I occasionally–or often, depending on the films I’m going through–start a post saying how much I was dreading the film and how well it turned out. Usually, these are films I used to love and haven’t seen in ten years and was worried about them. I wasn’t dreading Escape from the Planet of the Apes, I was wholly anticipating suffering for ninety minutes. I rented the Apes box set from Nicheflix and, after the first two–especially the second one, since Paul Dehn wrote both it and this film–I was desperate to avoid Escape, to avoid continuing the series. I rented it on a lark anyhow, just because Nicheflix’s price was great for six movies.

For those who don’t know, who somehow missed Escape on TV every other weekend throughout the 1990s, it takes place in modernity (1973), and features Roddy McDowell and Kim Hunter (as the apes from the first two movies). They travel back in time. Nicely, the film doesn’t even bother getting into the “science” of it, not even wasting time on that sort of puffery. Not to say Escape is a lean film. The first couple acts are lean, but towards the end it starts to drag. Roddy McDowell really impresses in this film, while Kim Hunter doesn’t quite work. She has more to do and the audience is supposed to be sympathetic towards her because of the other movies. McDowell isn’t treated so nonchalantly and he provides a funny and touching performance.

But Escape doesn’t work because of the apes, it works because of the people. This film is not a serious rumination on time traveling apes.
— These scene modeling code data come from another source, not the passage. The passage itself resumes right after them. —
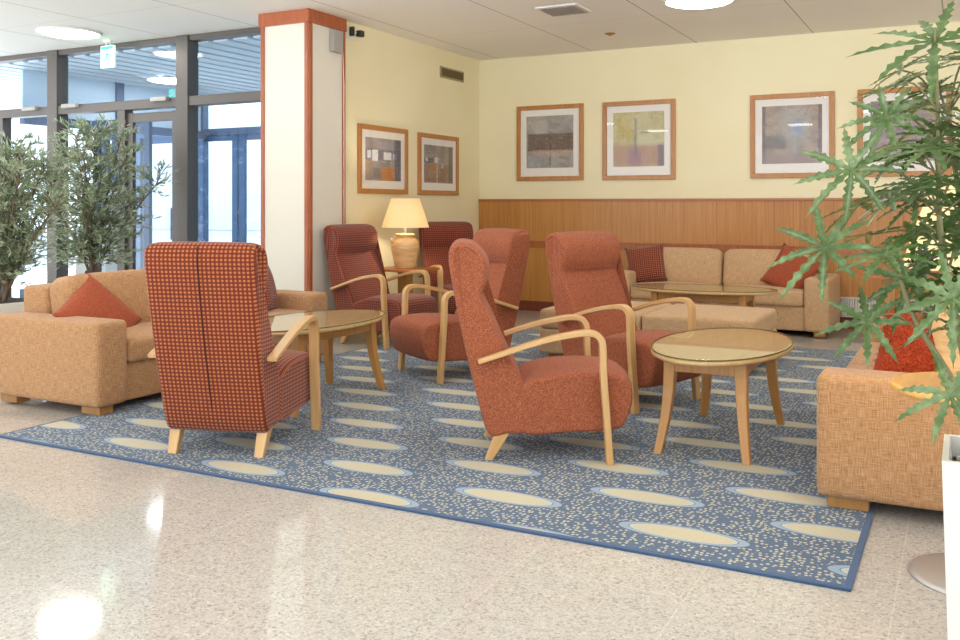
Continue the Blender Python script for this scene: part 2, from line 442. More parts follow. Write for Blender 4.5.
# wainscot
struct(bm_().box(((-5.33 + XR) / 2, YB - .011, .72), (XR + 5.33 - .01, .022, 1.20)).build('wall_wainscot', M['veneer']))
struct(bm_().box(((-5.33 + XR) / 2, YB - .018, 1.328), (XR + 5.33 - .01, .036, .028), .004).build('trim_1', M['rail']))
rl = bm_()
rl.box(((-5.33 + XR) / 2, YB - .022, .835), (XR + 5.33 - .01, .044, .022), .004)
rl.box(((-5.33 + XR) / 2, YB - .017, .79), (XR + 5.33 - .01, .034, .068), .003)
struct(rl.build('trim_2', M['rail']))
struct(bm_().box(((-5.33 + XR) / 2, YB - .015, .06), (XR + 5.33 - .01, .03, .12), .003).build('baseboard_back', M['base']))
# radiator on the back wall
rd = thing('radiator', (0, YB - .07, .125), 'low white ribbed radiator along the back wall', 'radiator')
g = bm_()
for i in range(95): g.box((-1.1 + i * .025, -.005, .1), (.015, .05, .19), .003, 1)
g.build('ribs', M['whitemetal'], rd)
bm_().box((.08, .025, .1), (2.42, .03, .2), .004).box((.08, 0, .2), (2.42, .09, .012), .003).build('casing', M['whitemetal'], rd)
# pillar
PX0, PX1, PY0, PY1 = -5.86, -5.305, 6.75, 7.31
pl = struct(bm_().box(((PX0 + PX1) / 2, (PY0 + PY1) / 2, CZ / 2), (PX1 - PX0, PY1 - PY0, CZ)).build('pillar', M['pillar']))
t_ = bm_()
for (x, y) in ((PX0, PY0), (PX1, PY0)):
    sx = 1 if x == PX0 else -1
    t_.box((x + sx * .02, PY0 - .006, CZ / 2), (.04, .016, CZ), .003)
t_.box((PX1 + .006, PY0 + .022, CZ / 2), (.016, .04, CZ), .003)
t_.box((PX1 + .006, PY1 - .03, CZ / 2), (.016, .04, CZ), .003)
t_.build('corner_strip', M['cherry'], pl)
c_ = bm_()
c_.box(((PX0 + PX1) / 2, PY0 - .01, CZ - .061), (PX1 - PX0 + .03, .04, .12), .004)
c_.box((PX1 + .005, (PY0 + PY1) / 2 - .02, CZ - .061), (.04, PY1 - PY0 + .03, .12), .004)
c_.build('crown_board', M['cherry'], pl)

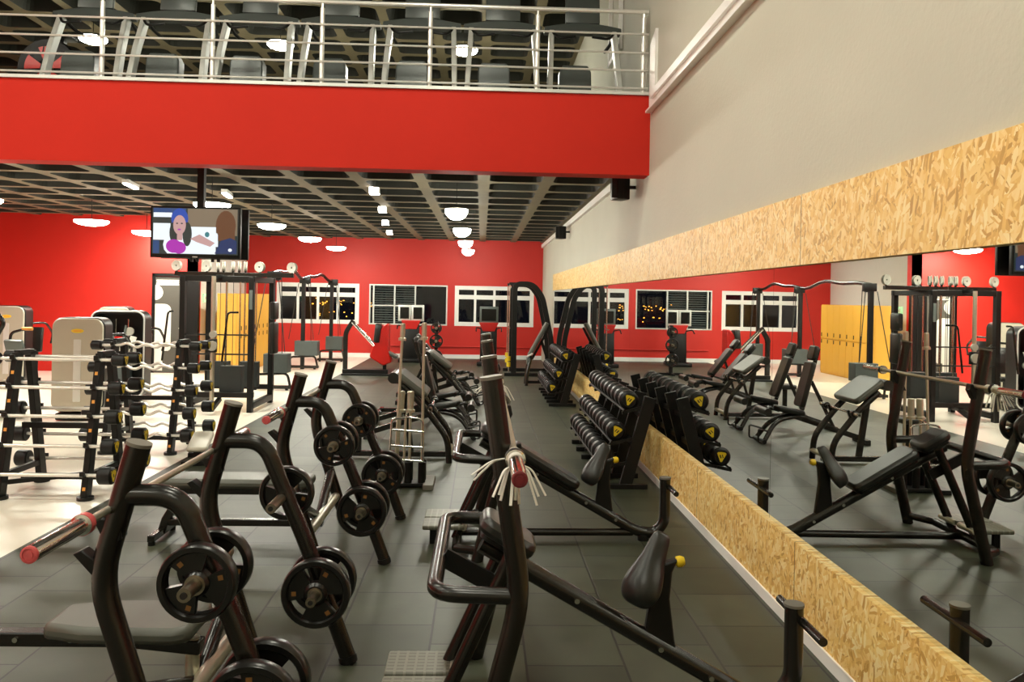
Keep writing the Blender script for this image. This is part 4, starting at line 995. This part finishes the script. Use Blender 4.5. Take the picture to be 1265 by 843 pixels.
# ================================================================== SILVER SELECTORISED MACHINES (left)
def make_sel(label, loc, rz, w=.66, h=1.3, open_=False):
    t = thing('weight_machine', label, 'exercise machine', loc, rz, 'silver weight machines before the red wall')
    poly = rrect(w, h, .13, 6)
    fr_ = MB().prism(poly, (0, 0, .12 + h / 2), (1, 0, 0), (0, 0, 1), (0, 1, 0), .34)
    if not open_:
        fr_.build('stack_housing', 'satin', t, bev=.02)
        pn = MB().prism(rrect(w - .02, h - .02, .13, 6), (0, -.04, .12 + h / 2), (1, 0, 0), (0, 0, 1), (0, 1, 0), .045).build('front_panel', 'silver', t, bev=.015)
        MB().prism(rrect(.1, h * .66, .012, 2), (0, -.046, .12 + h * .44), (1, 0, 0), (0, 0, 1), (0, 1, 0), .007).build('slot_cover', 'lightgrey', pn, bev=.003)
        MB().prism(blob(0, 0, .085, .03, 20), (0, -.046, .12 + h * .86), (1, 0, 0), (0, 0, 1), (0, 1, 0), .007).build('yellow_oval', 'yellow', pn, smooth=False)
        MB().box((0, -.047, .12 + h * .86), (.11, .004, .014)).build('oval_lettering', 'sticker', pn, smooth=False)
        MB().box((0, -.043, .17), (.06, .006, .014)).build('maker_plate', 'white_pl', pn, smooth=False)
    else:
        fr_.b.free(); fr_.b = bmesh.new()
        pts = [(a, .0, .12 + h / 2 + c) for a, c in poly]
        fr_.sweep(pts, [(.03, -.17), (.03, .17), (-.03, .17), (-.03, -.17)], closed=True, up=(1, 0, 0)); fr_.build('stack_housing', 'satin', t)
        pts = [(a * 1.03, -.17, .12 + h / 2 + c * 1.02) for a, c in poly]
        MB().tube(pts, .014, 8, closed=True).build('edge_trim', 'lightgrey', t)
        MB().box((0, .17, .12 + h / 2), (w - .06, .02, h - .06)).build('back_panel', 'rubberblk', t, smooth=False)
        MB().box((.0, .05, .4), (.3, .14, .5)).build('weight_stack', 'stack', t, bev=.004)
        for s in (-1, 1): MB().cyl((s * .1, .05, .6), (s * .1, .05, h), .012, 8).build('guide_rod', 'chrome', t)
        for x, z, r in ((-.17, 1.12, .06), (.15, 1.18, .07), (.02, .9, .05), (.2, .85, .06)): MB().lathe([(0, -.02), (r, -.02), (r, .02), (0, .02)], (x, -.05, z), (0, 1, 0), 16).build('pulley', 'pulley', t)
        MB().box((-.02, -.06, 1.05), (.12, .03, .09)).build('red_label', 'redpl', t, smooth=False)
        MB().box((.2, -.08, 1.02), (.1, .02, .16), RY(.3)).build('white_label', 'white_pl', t, smooth=False)
        MB().tube([(-.2, -.06, 1.25), (-.05, -.06, 1.0), (-.18, -.06, .8)], .02, 8).build('lever', 'greyp', t)
        MB().tube([(.1, -.07, 1.28), (.05, -.07, 1.0), (.22, -.07, .95)], .02, 8).build('lever', 'greyp', t)
    MB().box((0, .3, .06), (w * .8, .7, .1), bev=.02).build('base', 'satin', t)
    MB().bar([(0, .3, .06), (0, 1.2, .06)], .1, .08).build('base_beam', 'satin', t, bev=.005)
    MB().bar([(0, .95, .06), (0, .95, .5)], .08, .08, up=(0, 1, 0)).build('seat_post', 'satin', t)
    MB().prism(rrect(.36, .34, .07), (0, .95, .48), (1, 0, 0), (0, 1, 0), (0, 0, 1), .08).build('seat', 'vinyl', t, bev=.02)
    MB().box((0, 1.16, .85), (.3, .08, .5), RX(-.15), bev=.03).build('back_pad', 'vinyl', t)
    MB().bar([(0, 1.2, .06), (0, 1.24, .9)], .06, .06, up=(0, 1, 0)).build('back_post', 'satin', t)
    for s in (-1, 1): MB().tube(fil([(s * .2, .3, 1.2), (s * .46, .5, 1.22), (s * .48, .8, 1.0), (s * .42, .85, .8)], .1), .02, 10).build('press_arm', 'black', t)
    return t
make_sel('large silver weight machine with yellow oval, behind the left barbell rack', (-5.70, 11.7, 0), .1, .7, 1.34)
make_sel('silver weight machine with yellow oval at the far left, before the red wall', (-8.75, 15.3, 0), .1, .62, 1.42)
make_sel('open backed black weight machine beside the large silver one', (-5.98, 13.7, 0), .1, .8, 1.38, True)
make_sel('silver weight machine mostly hidden behind the open backed one', (-7.3, 16.4, 0), .1, .62, 1.42)
pm = thing('pull_machine', 'black pull machine with a bent handle at the left picture edge', 'exercise machine', (-6.95, 11.9, 0))
MB().tube(fil([(-.5, 0, 1.62), (-.12, 0, 1.64), (.1, 0, 1.36), (-.03, 0, 1.12), (-.03, 0, .1)], .07), .035, 12).build('bent_handle', 'black', pm)
MB().bar([(-.6, 0, .05), (.4, 0, .05)], .1, .1).build('base_beam', 'satin', pm, bev=.005)
MB().box((-.3, .05, .55), (.4, .3, .9), bev=.05).build('stack_housing', 'satin', pm)
MB().box((.28, -.05, 1.03), (.26, .06, .2), RX(.4), bev=.02).build('chest_pad', 'greyp', pm)
MB().bar([(.28, -.03, .96), (.28, .0, .05)], .05, .05, up=(1, 0, 0)).build('pad_post', 'satin', pm)
MB().tube(fil([(.16, 0, .9), (.2, 0, 1.22), (.42, 0, 1.28)], .06), .02, 10).build('side_lever', 'black', pm)
MB().cyl((.36, 0, 1.28), (.5, 0, 1.28), .026, 12).build('grip', 'sticker', pm)

#CAMERA
F_ = 1000.; PSI = math.atan(37.5 / F_); RO = .019
cd = bpy.data.cameras.new('camera'); cam = bpy.data.objects.new('camera', cd); COL.objects.link(cam)
cam.location = (0, 0, 1.85)
cam.rotation_euler = (Matrix.Rotation(-PSI, 3, 'Z') @ Matrix.Rotation(PI / 2, 3, 'X') @ Matrix.Rotation(RO, 3, 'Z')).to_euler()
cd.sensor_width = 36; cd.lens = F_ / 1265 * 36; cd.shift_y = -(421.5 - (368 + RO * 37.5)) / 1265; cd.clip_start = .05; cd.clip_end = 400
SC.camera = cam
w = bpy.data.worlds.new('night'); SC.world = w; w.use_nodes = True
w.node_tree.nodes['Background'].inputs[0].default_value = (.012, .013, .02, 1); w.node_tree.nodes['Background'].inputs[1].default_value = .4
SC.view_settings.view_transform = 'Standard'; SC.view_settings.look = 'None'; SC.view_settings.gamma = 1; SC.view_settings.use_curve_mapping = False
SC.view_settings.exposure = 0.
SC.cycles.sample_clamp_indirect = 6; SC.cycles.use_denoising = True; SC.cycles.max_bounces = 8; SC.cycles.caustics_reflective = False; SC.cycles.caustics_refractive = False
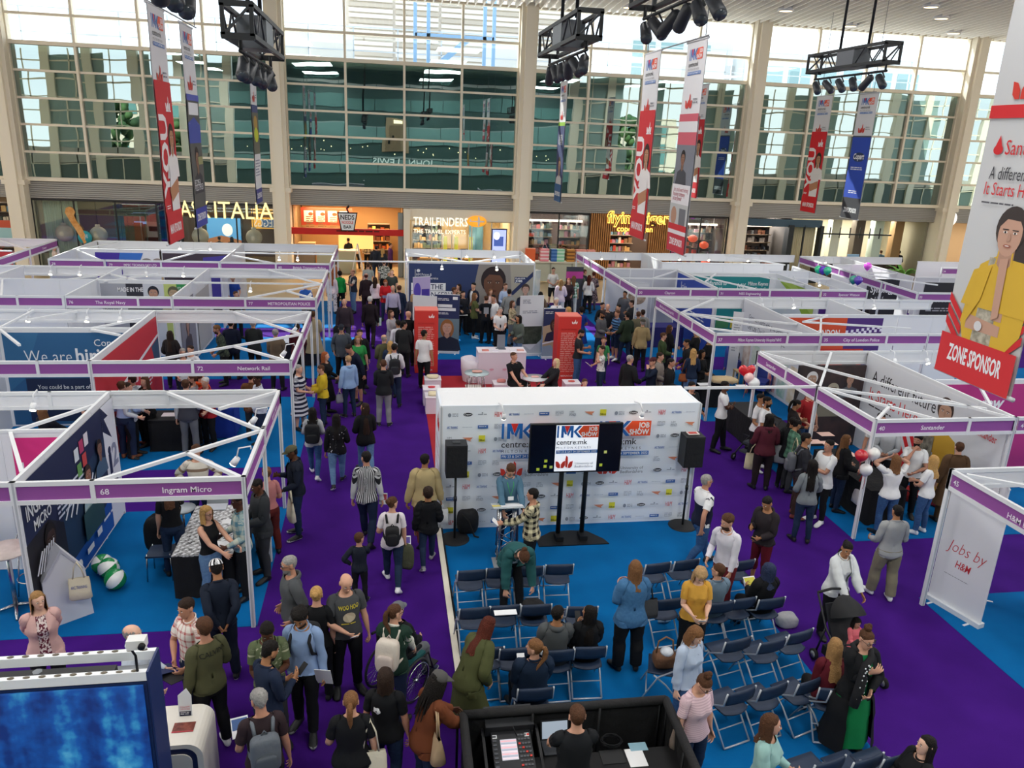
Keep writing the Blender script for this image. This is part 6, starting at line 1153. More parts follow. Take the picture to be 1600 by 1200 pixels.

It’s a somewhat serious film, but it knows how to get the audience going, but engaging their expectations for future apes in modernity. There’s a hilarious montage of the two going around and getting dressed up (speaking all the latest colloquialisms too). It’s got a playful 1970s Jerry Goldsmith score, probably the most playful thing I’ve ever heard from him (and the best) and a lot of the film is just about having fun. Maybe not laughing out loud, but being amused. The serious parts come when the filmmakers realized they needed a conclusion, so some scientist decides the apes need to go. The scientist, played by Eric Braeden, gives the best performance in the film. Escape introduces some real internal conflict into the film series–because the scientist goes nuts and he gets it. He recognizes he’s lost it.

There are some other good performances, mostly smaller ones (Ricardo Montalban has a fun cameo and William Windom is good). The secondary male lead, Bradford Dillman, is good too, but his character is nice and nothing more.

The direction (by Don Taylor) seems bigger than the first two films in the series, which it shouldn’t. It feels more epic, but it’s really just in that early 1970s style, when extreme long shots were big in mainstream movies. A lot of it looks like a TV show, but a good one. Taylor also gets the humor and knows how to direct the audience’s attention to it without having to bonk them over the head.

I’m not sure at what point during the film I realized it was actually successful and good, but it didn’t take too long. From the opening credits, it becomes obvious it’s going to be entertaining, and while Kim Hunter’s failure to create a truly sympathetic character hurts it, Braeden makes up for that absence but giving the film a great antagonist. Unfortunately, I’m not sure it’d be understandable to anyone who hasn’t seen the first two films… However, it might actually be worth it for Escape.